The narrator certainly experiences his own form of paralysis later, when he's not quite sure about his feelings about Father Flynn's death. He wants to see the body, but he doesn't want to see the body. He's not all that sad that the priest is dead, but he's disappointed in himself for feeling that way. It's just plain awkward.
But hey, what's life if not one giant awkward parade? Everyone in Dubliners is stuck—or paralyzed—in one way or another. No matter how much the characters move around the city, they're all essentially paralyzed: suffocated by their overbearing family members; by their own weakness, narrow-mindedness, and greed; by their own and their nation's past; and by the very weather of a city where it always seems to be either dark, cold, windy, rainy, snowing, or some depressing combination of all of the above. Instead of inviting us in, Dubliners tells us about everyone who can't get out.
Face Book
For boy, the priest seems like some sort of evil Santa Claus: the priest can see him when he's dreaming, and know when he's awake. What does the boy want to tell us about when he sees the actual corpse? You guessed it—his face. And what's weird about the priest when the boy first meets him? The "big discoloured teeth" he shows when he smiles. We could go on, but he point is that this priest has a mug you can't forget.

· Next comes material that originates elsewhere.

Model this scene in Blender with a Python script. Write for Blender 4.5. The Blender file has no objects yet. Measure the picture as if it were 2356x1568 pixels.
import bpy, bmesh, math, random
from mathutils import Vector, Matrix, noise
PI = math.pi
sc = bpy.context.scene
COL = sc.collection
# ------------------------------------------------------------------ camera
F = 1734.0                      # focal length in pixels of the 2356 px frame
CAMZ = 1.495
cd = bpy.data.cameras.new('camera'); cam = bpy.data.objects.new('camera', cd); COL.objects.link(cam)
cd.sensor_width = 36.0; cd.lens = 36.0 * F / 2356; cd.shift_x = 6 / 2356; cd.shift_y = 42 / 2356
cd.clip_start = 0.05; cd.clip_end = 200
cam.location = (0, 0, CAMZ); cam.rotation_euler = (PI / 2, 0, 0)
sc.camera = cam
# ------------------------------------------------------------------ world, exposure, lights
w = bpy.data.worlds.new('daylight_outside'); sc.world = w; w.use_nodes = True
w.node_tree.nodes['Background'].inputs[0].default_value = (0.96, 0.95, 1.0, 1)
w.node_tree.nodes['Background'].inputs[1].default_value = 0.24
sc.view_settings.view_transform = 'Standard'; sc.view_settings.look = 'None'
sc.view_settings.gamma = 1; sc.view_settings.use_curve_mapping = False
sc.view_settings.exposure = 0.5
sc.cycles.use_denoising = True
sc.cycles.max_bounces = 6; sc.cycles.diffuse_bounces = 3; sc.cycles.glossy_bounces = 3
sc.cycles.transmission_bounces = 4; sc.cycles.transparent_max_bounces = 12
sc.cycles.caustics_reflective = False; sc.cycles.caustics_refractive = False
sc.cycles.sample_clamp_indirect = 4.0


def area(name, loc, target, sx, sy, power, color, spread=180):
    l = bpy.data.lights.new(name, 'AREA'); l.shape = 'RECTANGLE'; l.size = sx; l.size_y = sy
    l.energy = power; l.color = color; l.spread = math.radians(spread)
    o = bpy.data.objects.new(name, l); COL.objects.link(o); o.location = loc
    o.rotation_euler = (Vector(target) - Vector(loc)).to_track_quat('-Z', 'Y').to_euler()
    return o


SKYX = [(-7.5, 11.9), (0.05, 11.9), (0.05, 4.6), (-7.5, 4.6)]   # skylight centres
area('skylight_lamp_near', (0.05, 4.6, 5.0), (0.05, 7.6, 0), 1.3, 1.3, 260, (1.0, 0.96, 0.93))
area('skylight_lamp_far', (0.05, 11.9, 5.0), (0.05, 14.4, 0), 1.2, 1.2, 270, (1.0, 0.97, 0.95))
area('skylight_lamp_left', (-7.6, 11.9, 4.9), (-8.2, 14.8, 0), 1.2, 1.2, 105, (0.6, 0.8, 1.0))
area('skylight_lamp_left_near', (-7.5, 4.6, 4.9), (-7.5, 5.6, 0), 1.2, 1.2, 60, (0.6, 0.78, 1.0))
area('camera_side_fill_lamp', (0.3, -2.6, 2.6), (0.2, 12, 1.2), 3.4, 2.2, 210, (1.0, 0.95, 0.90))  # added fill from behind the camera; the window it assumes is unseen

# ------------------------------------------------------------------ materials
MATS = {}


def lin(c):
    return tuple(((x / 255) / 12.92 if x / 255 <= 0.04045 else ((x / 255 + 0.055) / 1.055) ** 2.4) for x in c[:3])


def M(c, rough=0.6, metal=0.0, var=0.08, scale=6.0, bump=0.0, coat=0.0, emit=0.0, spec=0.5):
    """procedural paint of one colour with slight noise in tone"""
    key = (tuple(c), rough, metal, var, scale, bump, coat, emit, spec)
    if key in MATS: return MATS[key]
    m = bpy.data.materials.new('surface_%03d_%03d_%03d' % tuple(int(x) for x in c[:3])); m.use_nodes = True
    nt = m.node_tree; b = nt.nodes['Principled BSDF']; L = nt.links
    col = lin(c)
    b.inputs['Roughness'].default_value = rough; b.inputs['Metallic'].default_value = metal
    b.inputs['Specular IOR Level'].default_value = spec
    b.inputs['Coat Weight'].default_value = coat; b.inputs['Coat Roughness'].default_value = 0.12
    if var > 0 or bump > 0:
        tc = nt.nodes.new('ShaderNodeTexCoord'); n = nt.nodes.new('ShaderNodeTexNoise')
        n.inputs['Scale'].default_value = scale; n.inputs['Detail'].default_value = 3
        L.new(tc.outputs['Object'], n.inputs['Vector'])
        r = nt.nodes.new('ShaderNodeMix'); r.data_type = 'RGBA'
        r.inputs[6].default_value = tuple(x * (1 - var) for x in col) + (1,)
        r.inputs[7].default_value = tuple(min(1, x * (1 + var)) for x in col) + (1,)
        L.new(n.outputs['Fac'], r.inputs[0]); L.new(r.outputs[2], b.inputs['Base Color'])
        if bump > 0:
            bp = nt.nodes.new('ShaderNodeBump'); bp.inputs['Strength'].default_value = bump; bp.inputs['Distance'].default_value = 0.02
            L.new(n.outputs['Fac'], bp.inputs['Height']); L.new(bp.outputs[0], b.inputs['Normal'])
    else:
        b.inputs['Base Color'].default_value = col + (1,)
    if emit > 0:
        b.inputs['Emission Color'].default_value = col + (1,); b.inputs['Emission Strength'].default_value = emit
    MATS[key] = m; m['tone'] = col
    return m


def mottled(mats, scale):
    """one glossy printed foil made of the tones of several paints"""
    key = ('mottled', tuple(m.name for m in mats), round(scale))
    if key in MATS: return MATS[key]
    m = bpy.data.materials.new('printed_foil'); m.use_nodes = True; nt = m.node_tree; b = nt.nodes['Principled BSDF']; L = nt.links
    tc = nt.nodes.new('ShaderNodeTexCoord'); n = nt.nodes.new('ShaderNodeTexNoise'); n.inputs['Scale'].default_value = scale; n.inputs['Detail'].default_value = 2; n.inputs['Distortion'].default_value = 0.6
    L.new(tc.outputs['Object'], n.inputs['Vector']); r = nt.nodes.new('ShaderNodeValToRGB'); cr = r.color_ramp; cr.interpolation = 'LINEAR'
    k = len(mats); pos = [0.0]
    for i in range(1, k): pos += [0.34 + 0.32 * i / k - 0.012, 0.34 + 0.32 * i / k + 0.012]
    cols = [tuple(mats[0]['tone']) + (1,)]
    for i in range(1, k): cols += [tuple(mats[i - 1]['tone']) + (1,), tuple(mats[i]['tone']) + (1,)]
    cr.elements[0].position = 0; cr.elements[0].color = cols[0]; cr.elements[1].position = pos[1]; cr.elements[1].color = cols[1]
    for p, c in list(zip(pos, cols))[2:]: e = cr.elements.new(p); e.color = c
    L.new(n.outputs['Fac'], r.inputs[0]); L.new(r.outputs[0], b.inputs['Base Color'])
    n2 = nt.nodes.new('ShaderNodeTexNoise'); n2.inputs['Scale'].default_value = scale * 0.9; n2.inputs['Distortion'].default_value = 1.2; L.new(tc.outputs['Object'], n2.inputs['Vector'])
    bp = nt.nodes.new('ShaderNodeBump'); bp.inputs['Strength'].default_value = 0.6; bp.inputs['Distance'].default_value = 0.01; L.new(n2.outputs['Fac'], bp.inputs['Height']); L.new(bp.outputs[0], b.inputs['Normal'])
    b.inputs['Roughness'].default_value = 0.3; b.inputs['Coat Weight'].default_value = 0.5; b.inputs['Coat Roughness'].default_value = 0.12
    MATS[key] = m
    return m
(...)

So try to keep it in mind as you read the rest of Dubliners. That is, if it's not too freaky to imagine the "truculent" and swollen face of a paralyzed, dead priest looking out from beyond the grave. Because he symbolizes inertia and paralysis, because he dies and yet stays a main character, and because he makes for an amazing story, Father Flynn is like the patron saint—or, uh, patron priest—of Dublin and Dubliners. Poor James, indeed.
Minor Characters
Aunt
The narrator of the story lives with his aunt and uncle, and she takes him to the sisters' house, where the priest's body lies in its coffin. When Eliza tells her story of Father Flynn, she's talking mostly to the boy's aunt, who responds to it with tiny clichéd expressions of sympathy like "the Lord have mercy on his soul" (The Sisters.63).
Nannie
She's the other sister of Father Flynn, and after serving drinks and cookies to the narrator and his aunt, she's half asleep on the couch. Eliza tells us that after taking care of so much business when the priest died, Nannie is "wore out" (The Sisters.51). Still, she's one of the "Sisters" who give the story its title, and her exhaustion suggests a key aspect of the collection and the city it describes.
Old Cotter
He's a family friend who's not all that friendly; during the course of his dinner conversation, he calls the narrator a "child" and casts doubts about the purity of the priest's friendship with the boy, which really makes the narrator seethe. Still, the guy may have a point.
Uncle (Jack)
His main role in the story is to pass along the news of the priest's death from Old Cotter. Then, talking with the old fart, he agrees that the close friendship of the boy and the priest might not have been for the best. He would prefer for the boy to be athletic rather than intellectual.